EXERCISE TASK → Print exactly the lines from the first one down to the line that contains "plank floor', 'floor')", both included, and skip the pictures.

DATA BLOCK →

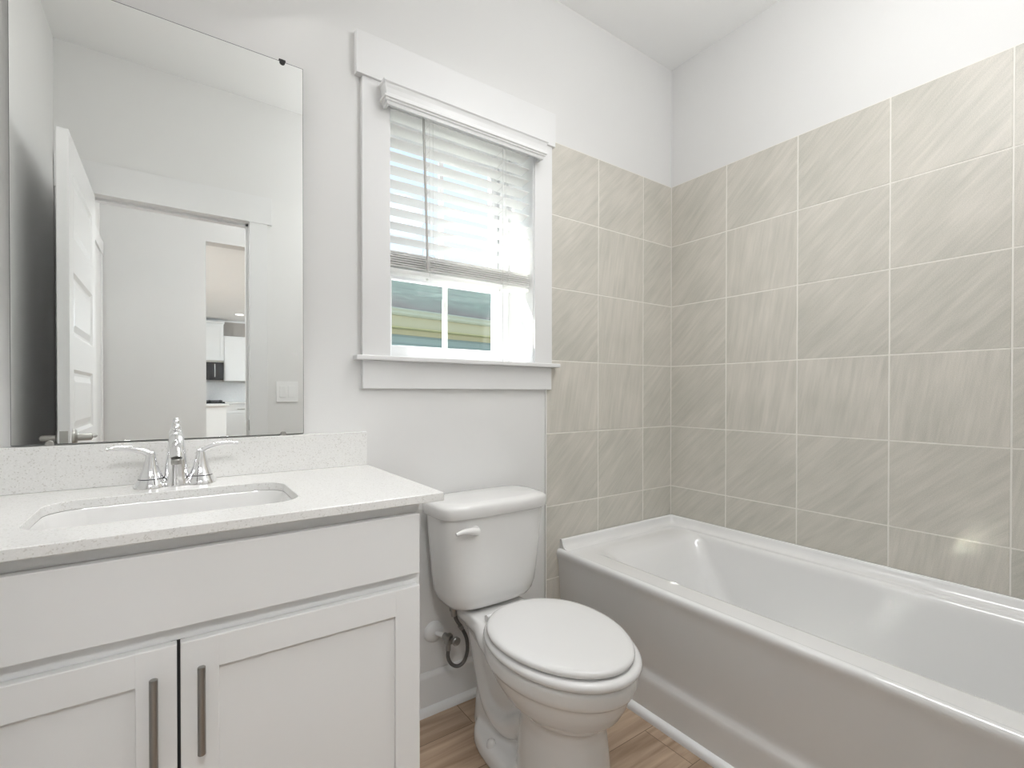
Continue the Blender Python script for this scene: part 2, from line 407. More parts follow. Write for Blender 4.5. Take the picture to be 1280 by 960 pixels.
bm = bm_new()
for a in ((LX - .1, OX0, 0, H), (OX1, .12, 0, H), (OX0, OX1, 0, OZ0 - .016), (OX0, OX1, OZ1, H)):
    box(bm, a[0], a[1], W, 0.235, a[2], a[3])
struct('wall_back', bm, M['wall'], 'white painted wall holding the mirror and the window')
struct('wall_right', B(W, .12, FY - .12, W, 0, H), M['wall'], 'white painted wall above the long run of tile behind the tub')
struct('wall_left', B(LX - .1, LX, FY - .115, W, 0, H), M['wall'], 'white painted side wall at the left end of the vanity, shaded behind the open door')
bm = bm_new()
for a in ((LX, DX0, 0, H), (DX1, W, 0, H), (DX0, DX1, DZ, H)):
    box(bm, a[0], a[1], FY - .115, FY, a[2], a[3])
struct('wall_front', bm, M['wall'], 'white painted wall around the doorway, seen in the mirror')
struct('ceiling', B(LX - .1, .12, FY - .115, .235, H, H + .1), M['ceiling'], 'flat white bathroom ceiling', 'ceiling')
struct('floor', B(-5.2, 3.6, -11.2, .235, -0.08, 0), M['wood'], 'brown wood plank floor', 'floor')

# baseboards with shoe moulding
def baseboard(name, x0, x1, y, label):
    bm = bm_new()
    extr(bm, [(y, 0), (y - .015, 0), (y - .015, .118), (y - .012, .128), (y - .004, .135), (y, .135)], x0, x1, 'x')
    extr(bm, [(y - .0145, 0), (y - .035, 0), (y - .0345, .008), (y - .030, .016), (y - .022, .021), (y - .0145, .023)], x0, x1, 'x')
    return struct(name, bm, M['trim'], label, 'baseboard', 40)
baseboard('baseboard_back', -1.600, -0.812, W, 'white baseboard and shoe moulding behind the toilet')
bm = bm_new(); extr(bm, [(-.738, 0), (-.760, 0), (-.7595, .008), (-.755, .018), (-.746, .024), (-.738, .026)], FY, 0.0, 'y')
struct('baseboard_tub', bm, M['trim'], 'white shoe moulding strip along the foot of the tub apron', 'baseboard', 40)

# tile: each tile a bevelled slab, grout sheet behind
G = 0.0023
def tile_grid(us, zs):
    out = []
    for u0, u1 in zip(us, us[1:]):
        for z0, z1 in zip(zs, zs[1:]):
            out.append((min(u0, u1) + G, max(u0, u1) - G, min(z0, z1) + G, max(z0, z1) - G))
    return out
HT = .3015
ZT = [2.149 - HT * i for i in range(7)]
zs = ZT + [0.04]
tb = thing('wall_tile_back', (-.4, 0, 0), 'square sand-coloured stone tiles on the window wall end of the tub', 'tile', kind='structure')
bm = bm_new()
for u0, u1, z0, z1 in tile_grid([0.0, -.213, -.514, -.811], zs): box(bm, u0, u1, 0.0, W - .001, z0, z1, bev=.0008, seg=1)
obj('tile_field', bm, M['tile_x'], tb)
obj('grout', B(-.811, 0.004, .0012, W - .0002, .04, 2.149), M['grout'], tb, label='pale cream grout lines')
obj('edge_bead', B(-.8165, -.811, -.001, W, .0, 2.149, bev=.001), M['caulk'], tb, label='thin pale caulk bead along the tile edge')
tr_ = thing('wall_tile_right', (0, -.75, 0), 'square sand-coloured stone tiles along the long tub wall', 'tile', kind='structure')
bm = bm_new()
for u0, u1, z0, z1 in tile_grid([0.0, -.2965, -.603, -.910, -1.2145, FY], zs):
    box(bm, 0.0, W - .001, u0, u1, z0, z1, bev=.0008, seg=1)
obj('tile_field', bm, M['tile_y'], tr_)
obj('grout', B(.0012, W - .0002, FY, 0.004, .04, 2.149), M['grout'], tr_, label='pale cream grout lines')

# ------------------------------------------------------------------ window
win = thing('window_1', (-1.182, 0, OZ0), 'white framed sash window with flat casing over the toilet', 'window', kind='structure')
cz = obj('side_casing', B(-1.573, OX0, -.012, W, OZ0, OZ1, bev=.0015), M['trim'], win)
cz = obj('side_casing', B(OX1, -.793, -.012, W, OZ0, OZ1, bev=.0015), M['trim'], win)
obj('head_casing', B(-1.593, -.782, -.020, W, OZ1, 2.248, bev=.0015), M['trim'], win)
bm = B(-1.598, -.766, -.036, W, 1.2135, 1.229, bev=.003); box(bm, OX0, OX1, W - .001, .172, 1.2135, 1.229)
obj('stool', bm, M['trim'], win)
obj('apron', B(-1.571, -.793, -.010, W, 1.123, 1.2135, bev=.0015), M['trim'], win)
bm = bm_new()
box(bm, OX0 - .001, OX0 + .004, W - .01, .172, OZ0, OZ1); box(bm, OX1 - .004, OX1 + .001, W - .01, .172, OZ0, OZ1); box(bm, OX0, OX1, W - .01, .172, OZ1 - .004, OZ1 + .001)
obj('jamb_liner', bm, M['trim'], win)
# vinyl frame
bm = bm_new()
box(bm, OX0 + .003, OX0 + .030, .165, .235, OZ0, OZ1, bev=.003); box(bm, OX1 - .030, OX1 - .003, .165, .235, OZ0, OZ1, bev=.003)
box(bm, OX0 + .028, OX1 - .028, .165, .235, OZ1 - .035, OZ1, bev=.003); box(bm, OX0 + .028, OX1 - .028, .165, .235, OZ0 - .01, OZ0 + .016, bev=.003)
box(bm, OX0 + .028, OX0 + .040, .176, .182, OZ0 + .01, OZ1 - .03); box(bm, OX1 - .040, OX1 - .028, .176, .182, OZ0 + .01, OZ1 - .03)
obj('frame', bm, M['vinyl'], win, 35)
def sash(nm, x0, x1, y0, y1, z0, z1, gx0, gx1, gz0, gz1):
    bm = bm_new()
    box(bm, x0, gx0, y0, y1, z0, z1, bev=.003); box(bm, gx1, x1, y0, y1, z0, z1, bev=.003)
    box(bm, gx0 - .004, gx1 + .004, y0, y1, z0, gz0, bev=.003); box(bm, gx0 - .004, gx1 + .004, y0, y1, gz1, z1, bev=.003)
    s = obj(nm, bm, M['vinyl'], win, 35); ym = (y0 + y1) / 2
    c = (gx0 + gx1) / 2
    obj('muntin', B(c - .0095, c + .0095, ym - .006, ym + .006, gz0 - .002, gz1 + .002, bev=.002), M['vinyl'], s)
    obj('glass_pane', B(gx0 - .004, gx1 + .004, ym - .0015, ym + .0015, gz0 - .004, gz1 + .004), M['glass'], s)
    return s
sash('lower_sash', OX0 + .032, OX1 - .032, .170, .198, 1.240, 1.592, -1.405, -.957, 1.286, 1.530)
sash('upper_sash', OX0 + .032, OX1 - .032, .204, .232, 1.552, 2.080, -1.412, -.950, 1.604, 2.045)
for x in (-1.33, -1.03):
    bm = bm_new(); lathe(bm, [(.011, 0), (.011, .006), (.006, .010)], (x, .170, 1.556), 20, 'y')
    box(bm, x - .004, x + .022, .156, .163, 1.552, 1.560, bev=.0015)
    obj('sash_lock', bm, M['vinyl'], win, 35)

# ------------------------------------------------------------------ window blind
bl = thing('window_blind', (-1.182, .02, 1.51), 'half raised white slatted blind with moulded valance and tilt wand', 'blind')
bm = bm_new()
vp = [(0, 2.030), (.008, 2.030), (.010, 2.039), (.015, 2.041), (.015, 2.046), (.020, 2.048), (.020, 2.054), (.013, 2.056), (.013, 2.064), (.016, 2.078), (.020, 2.090), (.024, 2.094), (.024, 2.100), (0, 2.100)]
vl = [[(-1.496 - o, -.0125, z), (-1.496 - o, -.040 - o, z), (-.876 + o, -.040 - o, z), (-.876 + o, -.0125, z)] for o, z in vp]
vl = [[(x, min(y, -.0125), z) for x, y, z in lp] for lp in vl]
loft(bm, vl + [vl[0]], False, False, closed=False)
bmesh.ops.remove_doubles(bm, verts=bm.verts, dist=1e-6)
for sx in (0, 1):
    lp = [bm.verts.new((-1.496 - o if sx == 0 else -.876 + o, -.0125, z)) for o, z in vp]; bm.faces.new(lp)
bmesh.ops.remove_doubles(bm, verts=bm.verts, dist=1e-6)
obj('valance', bm, M['trim'], bl)
obj('headrail', B(-1.474, -.890, .010, .062, 2.068, 2.110, bev=.002), M['slat'], bl)
def slat_loops(bm, x0, x1, y0, y1, zc, tilt, crown=.0022, th=.0026):
    ym = (y0 + y1) / 2; hw = (y1 - y0) / 2; pts = []
    K = 6
    top = []; bot = []
    for i in range(K + 1):
        u = -1 + 2 * i / K; dz = crown * (1 - u * u) - u * hw * sin(tilt)
        top.append((ym + u * hw * cos(tilt), zc + dz + th / 2)); bot.append((ym + u * hw * cos(tilt), zc + dz - th / 2))
    extr(bm, top + bot[::-1], x0, x1, 'x')
SP = .04665
bm = bm_new()
for i in range(10):
    slat_loops(bm, -1.472, -.892, .012, .062, 2.054 - .0042 - SP * i, radians(9))
obj('open_slats', bm, M['slat'], bl, 30)
bm = bm_new()
for i in range(7):
    slat_loops(bm, -1.472 + (i % 2) * .0015, -.892 - (i % 3) * .001, .010 + (i % 2) * .001, .060, 1.5840 - .0078 * i, 0.0, .0015, .0032)
obj('stacked_slats', bm, M['slat'], bl, 30)
obj('bottom_rail', B(-1.471, -.893, .012, .060, 1.513, 1.529, bev=.004), M['slat'], bl, 40)
for x in (-1.330, -1.022):
    bm = bm_new()
    for y in (.009, .064):
        tube(bm, [(x, y, 2.07), (x, y, 1.60), (x, y, 1.515)], .0009, 6)
    for i in range(10): tube(bm, [(x, .009, 2.046 - SP * i), (x, .064, 2.037 - SP * i)], .0007, 5)
    tube(bm, [(x + .012, .007, 2.07), (x + .012, .006, 1.60)], .0008, 6)
    r0 = random.Random(int(x * 1000))
    for k in range(4):      # slack loops of ladder cord over the stack
        zz = 1.592 - .017 * k
        tube(bm, [(x - .006, .008, zz), (x - .012 + r0.uniform(-.006, .006), .001, zz - .012), (x + .010 + r0.uniform(-.004, .01), -.001, zz - .005 * k / 3 - .004), (x + .018, .002, zz - .016), (x + .003, .006, zz - .020)], .0009, 6, smooth=5)
    tube(bm, [(x, .006, 1.535), (x, .004, 1.512)], .0009, 6); lathe(bm, [(.002, 0), (.0045, .002), (.0045, .006), (.002, .008)], (x, .030, 1.504), 12)
    obj('ladder_cord', bm, M['cord'], bl, 40)
bm = bm_new(); tube(bm, [(-1.360, -.006, 2.046), (-1.355, -.012, 1.80), (-1.348, -.014, 1.533)], .0042, 6)
lathe(bm, [(.0025, 0), (.0065, .002), (.0065, .03), (.004, .034)], (-1.348, -.014, 1.527), 12)
tube(bm, [(-1.360, -.004, 2.044), (-1.360, .000, 2.062), (-1.356, .012, 2.070)], .0018, 8)
obj('tilt_wand', bm, M['wand'], bl, 30, label='clear grey hexagonal tilt wand')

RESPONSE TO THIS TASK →
Continue the Blender Python script for this scene: part 2, from line 407. More parts follow. Write for Blender 4.5. Take the picture to be 1280 by 960 pixels.
bm = bm_new()
for a in ((LX - .1, OX0, 0, H), (OX1, .12, 0, H), (OX0, OX1, 0, OZ0 - .016), (OX0, OX1, OZ1, H)):
    box(bm, a[0], a[1], W, 0.235, a[2], a[3])
struct('wall_back', bm, M['wall'], 'white painted wall holding the mirror and the window')
struct('wall_right', B(W, .12, FY - .12, W, 0, H), M['wall'], 'white painted wall above the long run of tile behind the tub')
struct('wall_left', B(LX - .1, LX, FY - .115, W, 0, H), M['wall'], 'white painted side wall at the left end of the vanity, shaded behind the open door')
bm = bm_new()
for a in ((LX, DX0, 0, H), (DX1, W, 0, H), (DX0, DX1, DZ, H)):
    box(bm, a[0], a[1], FY - .115, FY, a[2], a[3])
struct('wall_front', bm, M['wall'], 'white painted wall around the doorway, seen in the mirror')
struct('ceiling', B(LX - .1, .12, FY - .115, .235, H, H + .1), M['ceiling'], 'flat white bathroom ceiling', 'ceiling')
struct('floor', B(-5.2, 3.6, -11.2, .235, -0.08, 0), M['wood'], 'brown wood plank floor', 'floor')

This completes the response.